New to 3D and Blender. A question about scale

Hello all.
I am new to blender, started using about 3 days ago.
I have been following along with basic tutorials and am starting to get used to the interface.
I am working on a basic room layout first then at a later date I want to create a basic animated mouse moving around the room.
If you look at the attached image you can see the room scene and table. Also in the image is an unaltered cube for the sake of scale comparison.
As you can imagine the mouse would be very small just a few inches compared to the table.
Even the basic unaltered cube would be much bigger.
Would I have problems modeling a mouse to fit in terms of scale into the scene?
Should my scene and props be much bigger so the mouse would be the same size as the cube for example?

Actually, you should always work in the right dimensions. Special material properties even need this to work properly with some renderers. But because of the camera clipping, it can be annoying with small or large objects. It is advisable to stay roughly in the default cube dimensions and later to scale. Don’t forget to apply the scaling (Ctrl + A).

Hi, default in Blender is BU (Blender Unit), your choice what this is, kilometer, meter, parsec. :wink:
I prefer to set it to real meter in Scene > Units
There are many ways to model a small object in a real world scene.
You can model the mouse in a separat .blend with Unit meter and Unit Scale 0.01.
A new cube is 20 cm in this file.
You can link or append the mouse file object in to the room file.
Search for link and append in Blender, it is very powerful.

Cheers, mib
EDIT: Wait a moment I have to check the scaling settings!
Done

Many thanks.
So there is no need for me to scale up the scene so a standard unaltered cube looks smaller as I did in this image?

No, but it is may easier to use Unit scale because every new object is 2 meter and you have to scale down to mouse dimension every time.

Cheers, mib
EDIT: Forget about the Unit scale, it seams I don´t understand how it works.

Many thanks.
Its all a bit daunting at the moment, so much to absorb.
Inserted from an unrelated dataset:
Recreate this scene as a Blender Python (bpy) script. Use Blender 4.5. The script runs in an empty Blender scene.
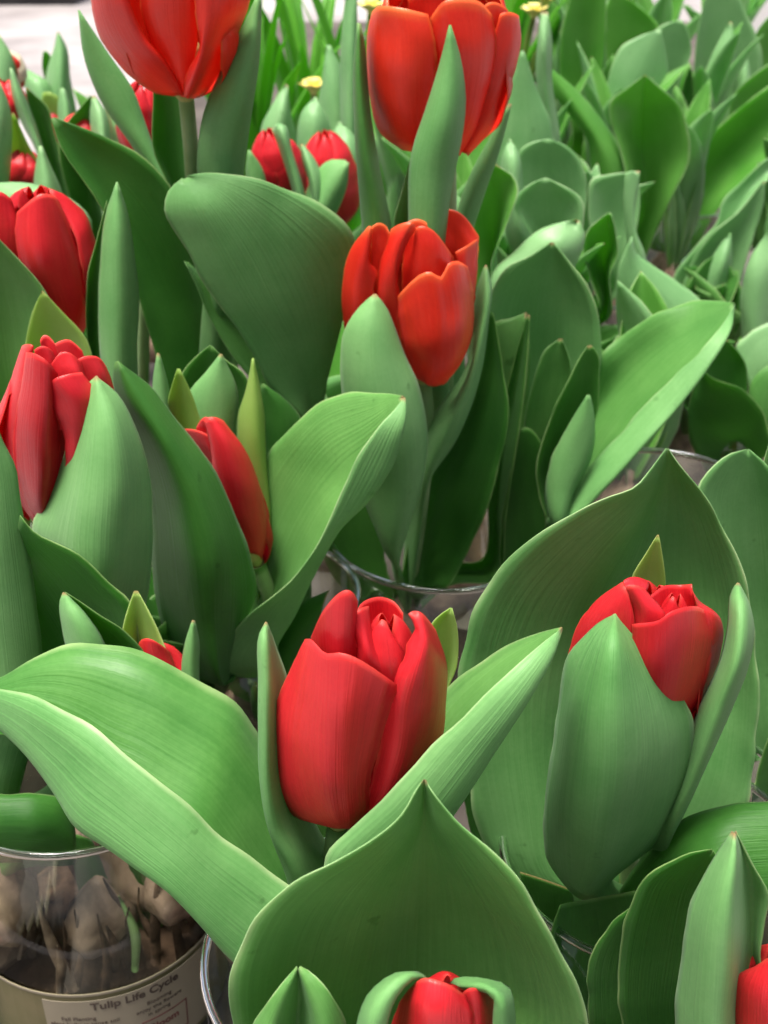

Saying that I am really enjoying the experience and the more I practice, the more I will learn :slight_smile:

To counter annoying camera clipping and camera zooming slow down you can use orthogonal view. All these problems go away in ortho.

The shortcut is numpad 5.

Some people do not like it because it looks “wrong” but if you are used to it, it looks “right”. Personally, I almost never use perspective view, only orhto.

There is a setting in the preferences where you can disable “auto perspective” to prevent the camera from switching to perspective view when exiting top, side or front view.

2 Likes

I always use these settings myself to keep sense of reality inside my mind with scaling:

1
2

Blender default minimum and maximum is too narrow.

Many thanks :slight_smile:

Many thanks. Ill give it a try :slight_smile:

I always use Metric and Millimeters even when working on room scale and larger. Habit from college almost 30 years ago. Any of the architectural drawings we did were always in millimeters not meters.

Set Unit System to Metric or Imperial. Choose your preferred unit of length. Leave Unit Scale at 1. Now your default cube will be 2m or 2000mm or 6.56’ or whatever.

Many thanks again for this. It really helped lining things up on my low poly rocket project.